Verdi fu preso dalla tragedia del drammaturgo tedesco Zacharias Werner soprattutto a partire dal fascino che emanava il famoso incontro fra il re degli Unni e Papa Leone, che fermò l'invasione della penisola. Momento non a caso culminante di tutta l'opera. «L'efficacia del cruciale faccia a faccia viene potenziata nel libretto anche perché anticipato da un sogno premonitore, da cui fra l'altro Attila si sveglia coi sudori freddi, ben lontano dal coraggio indomito e dall'autocontrollo ferreo con cui Werner si era curato di ritrarlo», come scrive Elisabetta Fava nel suo informato studio della fonte del libretto.

Assente in Werner, questa scena straordinaria del sogno che poi diviene realtà «è modellata sugli esempi shakespeariani in cui chi ha creduto di vedere un fantasma o di avere una visione chiede a chi gli sta accanto se abbia visto qualcosa, senza riuscire però a ottenere una risposta dal compagno, che invariabilmente dorme. Inoltre nella versione librettistica Leone non santifica Attila come accadeva invece nel finale di Werner, () bensì lo atterra, incrina il suo coraggio e lo mette in ginocchio: modifica di assoluta importanza per Solera, che era neoguelfo e che sperava quindi in una risoluzione della questione italiana per mano del Papa: nel 1846 questo sogno non era ancora tramontato e anzi l'elezione di Pio IX sarebbe apparsa per qualche tempo come la realizzazione di quest'utopia».

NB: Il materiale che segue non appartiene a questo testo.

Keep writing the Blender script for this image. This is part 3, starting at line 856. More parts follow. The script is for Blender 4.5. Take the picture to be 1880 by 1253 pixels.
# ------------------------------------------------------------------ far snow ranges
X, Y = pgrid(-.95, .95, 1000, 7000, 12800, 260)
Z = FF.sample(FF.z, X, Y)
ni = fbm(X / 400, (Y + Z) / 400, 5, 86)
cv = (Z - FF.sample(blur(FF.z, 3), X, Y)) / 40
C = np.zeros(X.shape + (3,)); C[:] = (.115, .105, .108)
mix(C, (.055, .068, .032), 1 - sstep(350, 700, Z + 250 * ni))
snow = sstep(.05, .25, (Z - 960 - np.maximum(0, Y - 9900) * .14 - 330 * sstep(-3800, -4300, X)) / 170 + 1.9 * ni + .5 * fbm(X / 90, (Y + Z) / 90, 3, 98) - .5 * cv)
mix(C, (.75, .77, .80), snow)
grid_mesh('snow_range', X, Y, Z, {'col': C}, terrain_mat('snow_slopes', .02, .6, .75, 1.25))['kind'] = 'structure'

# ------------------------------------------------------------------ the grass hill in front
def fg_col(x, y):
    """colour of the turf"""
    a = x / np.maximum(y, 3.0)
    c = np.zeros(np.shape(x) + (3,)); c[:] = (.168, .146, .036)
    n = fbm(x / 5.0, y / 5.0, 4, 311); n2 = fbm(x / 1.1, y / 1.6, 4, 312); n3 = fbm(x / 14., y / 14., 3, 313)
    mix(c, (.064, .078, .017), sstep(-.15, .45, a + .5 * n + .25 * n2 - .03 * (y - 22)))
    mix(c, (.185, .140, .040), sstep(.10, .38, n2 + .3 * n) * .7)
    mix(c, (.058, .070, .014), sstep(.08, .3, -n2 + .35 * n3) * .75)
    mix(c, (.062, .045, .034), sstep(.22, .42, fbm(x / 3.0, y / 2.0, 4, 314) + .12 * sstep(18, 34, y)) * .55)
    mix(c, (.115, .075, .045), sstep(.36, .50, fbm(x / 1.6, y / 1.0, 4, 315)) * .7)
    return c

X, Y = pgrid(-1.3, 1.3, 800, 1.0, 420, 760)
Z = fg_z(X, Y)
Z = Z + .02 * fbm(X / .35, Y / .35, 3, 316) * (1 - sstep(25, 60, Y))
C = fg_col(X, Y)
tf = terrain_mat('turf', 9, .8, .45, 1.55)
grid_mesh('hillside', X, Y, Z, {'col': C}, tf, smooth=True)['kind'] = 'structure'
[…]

Attila, nei tumultuosi decenni prima dell'Unità d'Italia, gli anni Quaranta e Cinquanta dell'Ottocento, ebbe rapida diffusione e successo anche all'estero, dove l'impeto dei cori dei barbari e dei soldati romani e quello delle numerose gagliarde cabalette solistiche ebbero effetto dirompente, consolidando la fama di Verdi come compositore con l'elmetto sulla testa. Lo testimoniano, solo per rimanere alla Scala, fra il 1849 e il 1867, ben quattro riprese importanti. Poi cominciò un'eclisse che investì molte delle opere scritte da Verdi nel periodo pre-unitario, soprattutto quando la critica e il pubblico del Regno d'Italia conobbero le opere della piena maturità e sentirono il bisogno di prendere le distanze da quanto era nato nel periodo risorgimentale. Anche perché era prevalsa una lettura eccessivamente politica di Attila, basata soprattutto sulla leggenda narrata a fine secolo XIX dal marchese-biografo verdiano Gino Monaldi: il pubblico della prima veneziana dopo l'invettiva del baritono, il generale romano Ezio ad Attila, Avrai tu l'universo: resti l'Italia a me!, proruppe «in un grido formidabile: A noi l'Italia! A noi!».

Oggi abbiamo imparato, a partire dalle rivelatrici letture di Riccardo Muti al Comunale di Firenze nel 72, protagonisti non dimenticati Nicolai Ghiaurov e Lejla Gencer, poi alla Scala nel '91 con Samuel Ramey, e ancora a Roma e al Metropolitan di New York, che Attila non è solo un'opera scritta con la rabbia in corpo, ma è ricca di episodi di straordinaria suggestione musicale: bastano i due concertati che seguono l'incontro con Leone e il banchetto interrotto da venti premonitori di sventura o il temporale pre-espressionista e la seguente alba luminosa sulla laguna.